I think that, if the result on Thursday is different from today’s ComRes poll for The Independent on Sunday, showing Labour and Tories tied on 33 per cent, it will be in David Cameron’s favour. But I don’t know if that difference will be enough to keep Cameron as Prime Minister – the Conservatives would need to be four or five points ahead to avoid being locked out by a majority of Labour, the SNP and the minor anti-Tory parties.

What tilts the odds further in Miliband’s favour is the internal politics of the Liberal Democrats. Even if the Tories and the Lib Dems together have enough seats to re-form their coalition government, there would have to be new coalition negotiations and the result would have to be put, not just to Tory MPs and, separately, to Lib Dem MPs and peers, but to a special conference of Lib Dem members. That special conference has to approve a coalition by a two-thirds majority.

It would be hard to sell a new coalition, even if Cameron were to concede the entire Lib Dem manifesto and change all George Osborne’s spending plans. The Lib Dems would probably even vote happily for an EU referendum, which used to be their policy. But many Lib Dem activists are opposed to the very idea of another coalition with the Tories. Nick Clegg thinks he can persuade them, if you read between the lines of his interview with The Independent on Sunday today, and Cameron thinks Clegg can do it. But there must be a chance that they are wrong.

If Miliband fails to become prime minister, I won’t say I told you so, because I didn’t think he would come this close. But I stand by my view of five years ago that he was the wrong choice, and will take his defeat as a vindication of the eternal New Labour verities: elections are won on the centre ground; a party of government must understand wealth creation; voters are suspicious of tax, spend and borrow.

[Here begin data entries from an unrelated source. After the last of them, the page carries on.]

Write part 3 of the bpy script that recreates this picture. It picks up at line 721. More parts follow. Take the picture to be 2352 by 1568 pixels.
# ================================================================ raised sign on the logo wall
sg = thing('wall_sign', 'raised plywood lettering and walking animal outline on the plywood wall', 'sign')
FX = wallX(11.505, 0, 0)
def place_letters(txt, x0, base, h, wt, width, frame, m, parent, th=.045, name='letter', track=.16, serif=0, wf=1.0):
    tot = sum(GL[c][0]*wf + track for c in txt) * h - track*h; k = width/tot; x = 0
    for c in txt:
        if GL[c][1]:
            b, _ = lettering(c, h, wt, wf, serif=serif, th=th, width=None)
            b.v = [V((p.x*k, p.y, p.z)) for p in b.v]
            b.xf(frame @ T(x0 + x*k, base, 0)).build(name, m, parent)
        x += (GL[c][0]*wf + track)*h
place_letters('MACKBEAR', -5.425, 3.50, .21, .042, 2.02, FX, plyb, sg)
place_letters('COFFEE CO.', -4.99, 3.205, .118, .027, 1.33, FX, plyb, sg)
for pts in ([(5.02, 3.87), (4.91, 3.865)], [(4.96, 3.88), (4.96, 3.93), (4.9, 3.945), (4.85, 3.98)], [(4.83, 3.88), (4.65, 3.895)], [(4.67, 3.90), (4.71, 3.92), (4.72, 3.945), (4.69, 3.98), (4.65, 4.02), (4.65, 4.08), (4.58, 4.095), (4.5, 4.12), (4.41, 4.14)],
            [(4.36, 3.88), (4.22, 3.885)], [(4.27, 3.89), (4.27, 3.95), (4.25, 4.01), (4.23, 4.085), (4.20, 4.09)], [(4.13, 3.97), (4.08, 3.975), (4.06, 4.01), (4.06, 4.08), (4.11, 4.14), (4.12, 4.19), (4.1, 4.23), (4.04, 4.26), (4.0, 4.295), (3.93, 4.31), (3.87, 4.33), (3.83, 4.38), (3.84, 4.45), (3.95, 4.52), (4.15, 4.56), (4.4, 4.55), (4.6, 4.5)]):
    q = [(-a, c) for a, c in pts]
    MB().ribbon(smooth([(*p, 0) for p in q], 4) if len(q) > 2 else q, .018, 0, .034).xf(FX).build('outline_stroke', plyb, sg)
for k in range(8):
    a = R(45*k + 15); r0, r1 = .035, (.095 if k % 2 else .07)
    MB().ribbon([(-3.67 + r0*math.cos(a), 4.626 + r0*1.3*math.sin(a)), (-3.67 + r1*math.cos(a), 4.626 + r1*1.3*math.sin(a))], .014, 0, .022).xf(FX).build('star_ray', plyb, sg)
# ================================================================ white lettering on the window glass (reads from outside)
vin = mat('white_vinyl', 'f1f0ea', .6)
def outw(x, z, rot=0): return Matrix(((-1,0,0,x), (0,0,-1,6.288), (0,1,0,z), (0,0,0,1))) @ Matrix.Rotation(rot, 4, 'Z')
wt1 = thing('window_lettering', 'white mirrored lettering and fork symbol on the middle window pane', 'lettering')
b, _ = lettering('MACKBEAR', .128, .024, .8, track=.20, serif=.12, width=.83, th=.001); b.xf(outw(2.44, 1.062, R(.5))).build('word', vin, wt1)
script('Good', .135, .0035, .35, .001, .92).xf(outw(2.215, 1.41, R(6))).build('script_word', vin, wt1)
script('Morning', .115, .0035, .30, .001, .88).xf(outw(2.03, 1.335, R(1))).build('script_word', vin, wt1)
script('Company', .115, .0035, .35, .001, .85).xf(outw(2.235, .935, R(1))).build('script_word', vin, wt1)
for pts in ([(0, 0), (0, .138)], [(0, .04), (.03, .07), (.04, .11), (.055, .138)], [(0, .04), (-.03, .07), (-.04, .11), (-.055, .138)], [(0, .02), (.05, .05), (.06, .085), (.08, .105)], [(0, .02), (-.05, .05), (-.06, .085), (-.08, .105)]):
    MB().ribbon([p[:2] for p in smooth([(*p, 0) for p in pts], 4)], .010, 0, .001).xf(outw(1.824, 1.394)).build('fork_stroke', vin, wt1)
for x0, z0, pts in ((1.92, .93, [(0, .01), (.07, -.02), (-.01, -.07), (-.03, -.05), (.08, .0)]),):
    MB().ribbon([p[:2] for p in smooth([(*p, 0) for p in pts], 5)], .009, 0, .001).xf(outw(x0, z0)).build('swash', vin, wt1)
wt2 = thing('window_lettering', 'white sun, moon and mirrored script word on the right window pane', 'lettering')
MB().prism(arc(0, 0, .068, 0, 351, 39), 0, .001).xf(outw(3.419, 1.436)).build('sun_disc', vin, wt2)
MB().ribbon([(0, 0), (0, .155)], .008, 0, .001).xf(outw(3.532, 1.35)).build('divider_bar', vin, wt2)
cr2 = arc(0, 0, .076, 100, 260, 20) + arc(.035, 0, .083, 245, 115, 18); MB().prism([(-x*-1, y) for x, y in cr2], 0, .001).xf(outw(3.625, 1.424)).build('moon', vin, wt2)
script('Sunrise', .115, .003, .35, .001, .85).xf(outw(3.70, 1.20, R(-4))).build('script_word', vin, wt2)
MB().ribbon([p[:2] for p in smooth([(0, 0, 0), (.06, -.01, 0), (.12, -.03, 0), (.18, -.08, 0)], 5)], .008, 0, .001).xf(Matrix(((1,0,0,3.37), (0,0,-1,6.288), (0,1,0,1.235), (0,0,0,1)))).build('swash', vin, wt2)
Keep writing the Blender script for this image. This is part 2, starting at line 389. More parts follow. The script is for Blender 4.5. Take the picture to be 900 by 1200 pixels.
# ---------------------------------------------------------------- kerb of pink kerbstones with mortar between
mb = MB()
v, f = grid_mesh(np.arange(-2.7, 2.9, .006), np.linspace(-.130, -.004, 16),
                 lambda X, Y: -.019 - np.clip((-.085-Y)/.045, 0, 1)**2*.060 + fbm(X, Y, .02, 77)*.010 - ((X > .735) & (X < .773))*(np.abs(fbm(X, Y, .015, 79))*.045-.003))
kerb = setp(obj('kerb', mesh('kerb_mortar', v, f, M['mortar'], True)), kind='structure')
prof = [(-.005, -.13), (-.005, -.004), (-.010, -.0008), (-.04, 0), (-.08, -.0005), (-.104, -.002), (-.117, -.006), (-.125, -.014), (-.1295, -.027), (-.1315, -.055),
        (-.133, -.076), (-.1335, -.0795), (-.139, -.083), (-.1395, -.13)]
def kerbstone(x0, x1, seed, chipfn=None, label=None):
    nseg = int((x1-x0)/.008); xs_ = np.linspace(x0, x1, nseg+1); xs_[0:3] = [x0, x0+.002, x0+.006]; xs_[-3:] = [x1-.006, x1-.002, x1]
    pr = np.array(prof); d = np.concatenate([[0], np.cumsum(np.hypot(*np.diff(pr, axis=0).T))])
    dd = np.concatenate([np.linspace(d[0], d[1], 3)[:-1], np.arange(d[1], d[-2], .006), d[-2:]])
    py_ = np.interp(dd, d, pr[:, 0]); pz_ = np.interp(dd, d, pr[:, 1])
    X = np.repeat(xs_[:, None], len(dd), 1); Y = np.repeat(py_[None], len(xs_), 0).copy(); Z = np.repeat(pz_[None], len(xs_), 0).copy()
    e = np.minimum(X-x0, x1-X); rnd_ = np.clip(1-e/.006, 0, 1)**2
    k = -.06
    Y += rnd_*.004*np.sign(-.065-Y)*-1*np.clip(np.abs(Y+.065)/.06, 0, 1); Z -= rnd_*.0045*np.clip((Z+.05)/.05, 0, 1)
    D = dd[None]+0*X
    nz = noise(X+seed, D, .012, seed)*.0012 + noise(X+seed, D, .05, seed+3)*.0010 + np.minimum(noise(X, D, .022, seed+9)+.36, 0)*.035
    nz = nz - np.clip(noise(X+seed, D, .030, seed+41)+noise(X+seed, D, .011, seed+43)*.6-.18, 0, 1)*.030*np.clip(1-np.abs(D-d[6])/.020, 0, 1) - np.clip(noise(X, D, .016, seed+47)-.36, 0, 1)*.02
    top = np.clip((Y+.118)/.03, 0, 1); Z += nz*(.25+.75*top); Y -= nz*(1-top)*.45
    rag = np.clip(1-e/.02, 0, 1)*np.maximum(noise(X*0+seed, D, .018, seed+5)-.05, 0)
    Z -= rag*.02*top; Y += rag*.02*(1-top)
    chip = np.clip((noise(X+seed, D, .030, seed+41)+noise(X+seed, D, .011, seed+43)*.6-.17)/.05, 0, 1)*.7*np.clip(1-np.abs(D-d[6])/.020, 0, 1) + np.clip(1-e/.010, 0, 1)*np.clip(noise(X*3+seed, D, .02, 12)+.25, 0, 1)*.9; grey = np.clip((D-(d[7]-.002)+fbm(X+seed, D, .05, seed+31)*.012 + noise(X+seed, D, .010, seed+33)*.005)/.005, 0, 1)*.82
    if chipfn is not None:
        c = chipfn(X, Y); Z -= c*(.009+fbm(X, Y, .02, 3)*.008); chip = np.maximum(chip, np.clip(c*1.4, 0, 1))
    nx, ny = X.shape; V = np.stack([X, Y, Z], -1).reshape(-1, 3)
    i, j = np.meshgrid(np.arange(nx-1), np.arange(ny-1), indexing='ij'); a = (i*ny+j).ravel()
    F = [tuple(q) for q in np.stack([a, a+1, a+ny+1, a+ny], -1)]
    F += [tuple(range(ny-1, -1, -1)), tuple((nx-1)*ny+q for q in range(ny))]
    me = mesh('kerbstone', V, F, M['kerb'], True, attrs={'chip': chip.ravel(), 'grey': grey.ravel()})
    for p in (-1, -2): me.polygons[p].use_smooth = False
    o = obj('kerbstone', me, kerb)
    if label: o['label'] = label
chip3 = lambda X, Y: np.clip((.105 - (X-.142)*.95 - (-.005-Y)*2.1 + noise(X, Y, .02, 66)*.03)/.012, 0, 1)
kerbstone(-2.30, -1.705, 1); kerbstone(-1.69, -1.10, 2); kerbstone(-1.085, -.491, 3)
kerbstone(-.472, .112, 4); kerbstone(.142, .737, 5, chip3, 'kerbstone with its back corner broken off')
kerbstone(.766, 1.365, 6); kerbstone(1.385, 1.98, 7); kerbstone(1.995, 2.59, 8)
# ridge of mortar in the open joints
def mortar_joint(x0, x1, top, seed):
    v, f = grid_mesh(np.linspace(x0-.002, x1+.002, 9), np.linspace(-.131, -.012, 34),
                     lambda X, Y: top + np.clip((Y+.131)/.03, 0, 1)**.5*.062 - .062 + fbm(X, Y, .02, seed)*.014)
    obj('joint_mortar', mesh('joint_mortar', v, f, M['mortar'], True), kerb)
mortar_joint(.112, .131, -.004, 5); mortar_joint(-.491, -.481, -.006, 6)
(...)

And if he does become prime minister, I will take his partial and compromised victory as a vindication of those same things. This may not come as a surprise to you, but I do not expect a Miliband government to be a success. Not just because it will need SNP votes to get its business through, although I think Nicola Sturgeon will keep up the pretence of being “constructive” at least until the Scottish Parliament elections in a year’s time. Not just because he cannot take decisions to save his life. But because he has fought a campaign to defend a better 2010: to “save” the NHS, abolish food banks and to make a flexible labour market less flexible again. When NHS underfunding turns into a full-scale trolleys-in-corridors crisis; when food bank use keeps rising; when official figures show the rich are getting richer – then Miliband will have little to fall back on.

I do not believe that Miliband is ready to be prime minister, or that the Labour Party, with the exception of Ed Balls, is ready to govern. But I have been wrong about him before. Perhaps we are on the threshold of 10 years of a blissfully successful “old-fashioned socialist” government.